At the Academy schools where he trained, Greiffenhagen won the Armitage Prize for an academic painting of Samson Bound by the Philistines, but was passed over three years later in 1885: 'The foreign style of Mr. Greiffenhagen's work could hardly be acceptable to the examiners, in spite of its grace and cleverness', commented the Pall Mall Gazette. It seems the artist had discovered new ideas in France, and had a change of style that did not sit well with his teachers. The influence is evident in Greiffenhagen’s work of this time, both from the square brush technique learned from Bastien Lepage, and in his subjects: pretty country girls in the woods, with elements of Japanese prints of the Ukiyo-e school (note the Japanese fan in the background). Specifically, his early work is close to those of the young painters that gathered from all over the world at the little riverside village of Grez-sur-Loing, near the forest of Fontainebleu south of Paris, to paint in beautiful, quiet, rustic simplicity. Greiffenhagen, who was working as an illustrator for Parisian magazines before 1880, may have been introduced to the community by Louis Welden Hawkins, another half-German artist – or, more likely, it might have been Greiffenhagen's friend, the painter William Mouat Loudan, who had an address in Paris in the 1880s. 

 

At Grez, the Americans grouped around Sargent, and the Swedes around Larsson; the Danes of the Skagen school, some English -  including William Stott of Oldham -  and Irishmen all mingled  with John Lavery and Frank O'Meara, who were all at Grez in the 1880s.
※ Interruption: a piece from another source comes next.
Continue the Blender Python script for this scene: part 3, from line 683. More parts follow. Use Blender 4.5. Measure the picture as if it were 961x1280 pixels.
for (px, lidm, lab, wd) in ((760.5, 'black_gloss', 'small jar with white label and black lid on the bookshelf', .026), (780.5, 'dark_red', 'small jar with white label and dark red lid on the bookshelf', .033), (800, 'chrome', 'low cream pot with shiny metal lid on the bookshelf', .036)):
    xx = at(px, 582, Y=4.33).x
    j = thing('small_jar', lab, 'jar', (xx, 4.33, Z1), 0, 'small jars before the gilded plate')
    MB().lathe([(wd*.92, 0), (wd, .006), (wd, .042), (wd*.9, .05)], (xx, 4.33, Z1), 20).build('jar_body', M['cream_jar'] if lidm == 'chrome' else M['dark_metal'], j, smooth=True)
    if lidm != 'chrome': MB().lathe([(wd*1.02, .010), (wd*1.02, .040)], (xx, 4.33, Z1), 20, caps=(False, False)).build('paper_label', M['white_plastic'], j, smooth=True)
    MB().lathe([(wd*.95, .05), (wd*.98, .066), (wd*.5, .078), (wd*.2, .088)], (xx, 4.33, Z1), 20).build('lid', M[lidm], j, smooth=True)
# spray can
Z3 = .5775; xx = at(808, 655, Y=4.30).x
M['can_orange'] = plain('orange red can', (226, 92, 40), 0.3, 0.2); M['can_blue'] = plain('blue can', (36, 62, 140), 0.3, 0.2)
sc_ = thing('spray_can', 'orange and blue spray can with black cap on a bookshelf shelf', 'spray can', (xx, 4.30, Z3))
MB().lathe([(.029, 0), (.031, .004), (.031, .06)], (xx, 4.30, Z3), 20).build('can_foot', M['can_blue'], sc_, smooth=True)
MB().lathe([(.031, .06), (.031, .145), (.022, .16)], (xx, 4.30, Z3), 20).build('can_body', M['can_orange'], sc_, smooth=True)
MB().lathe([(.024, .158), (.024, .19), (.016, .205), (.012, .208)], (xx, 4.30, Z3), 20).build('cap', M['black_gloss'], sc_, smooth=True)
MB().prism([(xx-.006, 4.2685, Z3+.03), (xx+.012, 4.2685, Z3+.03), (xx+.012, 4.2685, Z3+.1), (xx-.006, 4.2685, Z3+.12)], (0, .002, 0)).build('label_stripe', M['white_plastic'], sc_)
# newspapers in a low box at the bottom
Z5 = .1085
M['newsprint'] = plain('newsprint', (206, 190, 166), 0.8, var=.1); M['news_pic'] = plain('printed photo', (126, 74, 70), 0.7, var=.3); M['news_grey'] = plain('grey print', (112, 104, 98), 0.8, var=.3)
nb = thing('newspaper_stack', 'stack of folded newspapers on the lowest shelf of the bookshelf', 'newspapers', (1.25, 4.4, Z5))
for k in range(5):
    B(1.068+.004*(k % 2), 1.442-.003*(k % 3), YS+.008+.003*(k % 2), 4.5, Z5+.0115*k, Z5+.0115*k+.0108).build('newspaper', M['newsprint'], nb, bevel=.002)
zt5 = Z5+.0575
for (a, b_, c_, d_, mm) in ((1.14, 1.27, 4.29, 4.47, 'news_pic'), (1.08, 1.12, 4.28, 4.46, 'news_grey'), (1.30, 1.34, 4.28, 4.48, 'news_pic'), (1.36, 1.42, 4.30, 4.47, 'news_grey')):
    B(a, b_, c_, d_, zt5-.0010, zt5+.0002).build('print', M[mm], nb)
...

They exhibited their paintings at the Salon in Paris, and also in Glasgow, where they had a formative influence on the Glasgow Boys. Greiffenhagen later taught painting in Glasgow for twenty years, and in London. It is with O'Meara's quiet, rural mood and muted grey-green tones that Greiffenhagen had the closest affinity.

 

Not long after, Greiffenhagen changed his style again, this time to paint romantic subjects with a heavier touch in rich Venetian colour. Amongst them was his famous picture called An Idyll of 1891 (Walker Art Gallery, Liverpool), which consumed D. H. Lawrence, inspiriting him to write his first novel, The White Peacock. Greiffenhagen also illustrated many books, notably his friend Rider Haggard’s She, and designed several famous railway posters.